### Task prompt
Start at the first line of the material below and retype each line through the one containing "return X*(c_+k*s_)/(k*c_-s_)", exactly.

======== Recorded data

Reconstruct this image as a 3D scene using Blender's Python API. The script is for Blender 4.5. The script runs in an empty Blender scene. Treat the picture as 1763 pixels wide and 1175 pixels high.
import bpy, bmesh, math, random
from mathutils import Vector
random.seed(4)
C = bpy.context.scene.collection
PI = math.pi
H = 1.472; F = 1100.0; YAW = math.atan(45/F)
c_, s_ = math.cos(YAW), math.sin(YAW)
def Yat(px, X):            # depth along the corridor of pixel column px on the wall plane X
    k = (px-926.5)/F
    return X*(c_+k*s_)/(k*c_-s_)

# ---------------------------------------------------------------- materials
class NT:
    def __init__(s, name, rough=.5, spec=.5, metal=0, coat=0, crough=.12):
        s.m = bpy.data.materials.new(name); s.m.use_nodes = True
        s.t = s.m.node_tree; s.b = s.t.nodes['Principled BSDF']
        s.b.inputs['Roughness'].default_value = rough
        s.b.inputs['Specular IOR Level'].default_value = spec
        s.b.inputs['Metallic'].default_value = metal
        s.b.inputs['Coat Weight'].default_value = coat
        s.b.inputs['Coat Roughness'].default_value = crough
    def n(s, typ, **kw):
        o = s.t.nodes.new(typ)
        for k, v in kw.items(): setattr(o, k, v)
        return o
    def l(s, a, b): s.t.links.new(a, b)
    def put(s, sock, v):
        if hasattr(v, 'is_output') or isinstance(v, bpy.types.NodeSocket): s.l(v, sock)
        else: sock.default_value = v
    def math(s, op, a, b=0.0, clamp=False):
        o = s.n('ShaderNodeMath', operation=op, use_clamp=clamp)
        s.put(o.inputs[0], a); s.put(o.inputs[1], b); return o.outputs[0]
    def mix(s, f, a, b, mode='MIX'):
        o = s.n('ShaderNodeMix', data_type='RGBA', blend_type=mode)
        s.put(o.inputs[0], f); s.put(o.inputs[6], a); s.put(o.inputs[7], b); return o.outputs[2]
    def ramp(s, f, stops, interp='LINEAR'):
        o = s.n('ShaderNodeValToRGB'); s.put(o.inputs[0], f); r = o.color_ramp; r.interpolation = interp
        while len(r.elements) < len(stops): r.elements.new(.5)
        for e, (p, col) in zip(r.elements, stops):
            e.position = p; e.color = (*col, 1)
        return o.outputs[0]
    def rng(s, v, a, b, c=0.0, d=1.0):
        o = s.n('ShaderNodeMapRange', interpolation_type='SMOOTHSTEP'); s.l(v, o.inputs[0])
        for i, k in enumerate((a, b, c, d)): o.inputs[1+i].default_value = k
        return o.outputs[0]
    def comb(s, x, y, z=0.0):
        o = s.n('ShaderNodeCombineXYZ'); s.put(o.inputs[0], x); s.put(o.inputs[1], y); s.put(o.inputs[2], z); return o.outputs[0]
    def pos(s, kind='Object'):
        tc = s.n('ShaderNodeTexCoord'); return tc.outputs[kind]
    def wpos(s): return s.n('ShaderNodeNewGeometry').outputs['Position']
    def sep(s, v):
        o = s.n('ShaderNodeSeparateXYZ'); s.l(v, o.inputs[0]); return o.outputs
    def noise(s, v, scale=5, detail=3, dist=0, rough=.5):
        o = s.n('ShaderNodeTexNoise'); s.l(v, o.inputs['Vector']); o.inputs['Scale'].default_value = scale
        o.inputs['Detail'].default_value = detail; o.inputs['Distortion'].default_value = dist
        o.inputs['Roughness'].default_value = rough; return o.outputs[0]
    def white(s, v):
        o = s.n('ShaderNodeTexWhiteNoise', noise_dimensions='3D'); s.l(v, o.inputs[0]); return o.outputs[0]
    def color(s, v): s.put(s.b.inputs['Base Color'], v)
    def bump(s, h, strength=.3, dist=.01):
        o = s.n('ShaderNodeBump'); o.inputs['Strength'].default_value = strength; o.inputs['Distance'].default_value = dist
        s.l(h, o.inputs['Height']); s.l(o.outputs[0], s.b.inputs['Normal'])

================

### Answer for the task
Reconstruct this image as a 3D scene using Blender's Python API. The script is for Blender 4.5. The script runs in an empty Blender scene. Treat the picture as 1763 pixels wide and 1175 pixels high.
import bpy, bmesh, math, random
from mathutils import Vector
random.seed(4)
C = bpy.context.scene.collection
PI = math.pi
H = 1.472; F = 1100.0; YAW = math.atan(45/F)
c_, s_ = math.cos(YAW), math.sin(YAW)
def Yat(px, X):            # depth along the corridor of pixel column px on the wall plane X
    k = (px-926.5)/F
    return X*(c_+k*s_)/(k*c_-s_)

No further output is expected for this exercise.